Tuesday, December 1st, 2009

My friend and colleague Shiree Teng recently sent me a fascinating article on the role of racial assumptions in leadership development.

The article was created by Leadership for a New Era, a collaborative research initiative launched by the Leadership Learning Community, and examines the assumptions behind current approaches to leadership development, principally a focus on individuals.

According to this piece, American society is fully bought into a view of leadership based on the following principles:

  • Personal responsibility and individualism: The belief that people control their fates regardless of social position and that individual behaviors and choices determine material outcomes.
  • Meritocracy: The belief that resources and opportunities are distributed according to talent and effort and that social components of “merit”—such as access to inside information of powerful social networks, are of lesser importance or do not matter.
  • Equal opportunity: The belief that employment, education and wealth accumulation are “level playing fields” and that race is no longer a barrier to progress in these areas.

As a result, we ignore the underlying unfairness of in-crowd status that the majority culture enjoys.
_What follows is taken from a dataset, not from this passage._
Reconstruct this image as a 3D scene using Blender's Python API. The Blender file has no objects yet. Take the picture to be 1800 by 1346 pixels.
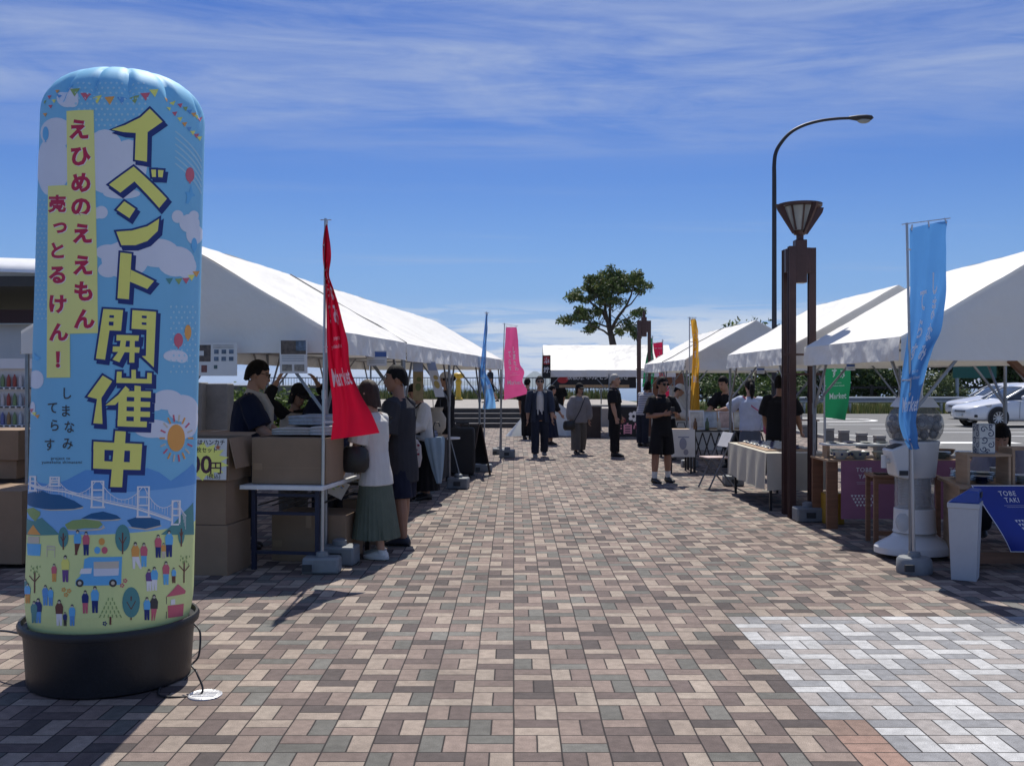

Essentially, everyone is expected to work from a level playing field but the field is anything but level. Yet people from other cultures and backgrounds (not Northern European) often do not have access to the networks and information that allow majority culture members to, or example, easily walk into a new work situation and know the “social rules” that will allow them to get ahead.

Where this set of observations is most poignant for me is in its ramifications for leadership development training. Leadership development that focuses on individuals, usually CEOs, assumes that everyone is in the same position relative to using the information gained from the experience. Yet the subtle ways in which dialogue, work processes and even humor in the work place are reinforcing of dominant culture practices does indeed make entry harder for others. An awareness of this dynamic, and efforts to bring together teams and communities for leadership development, could work against this bias.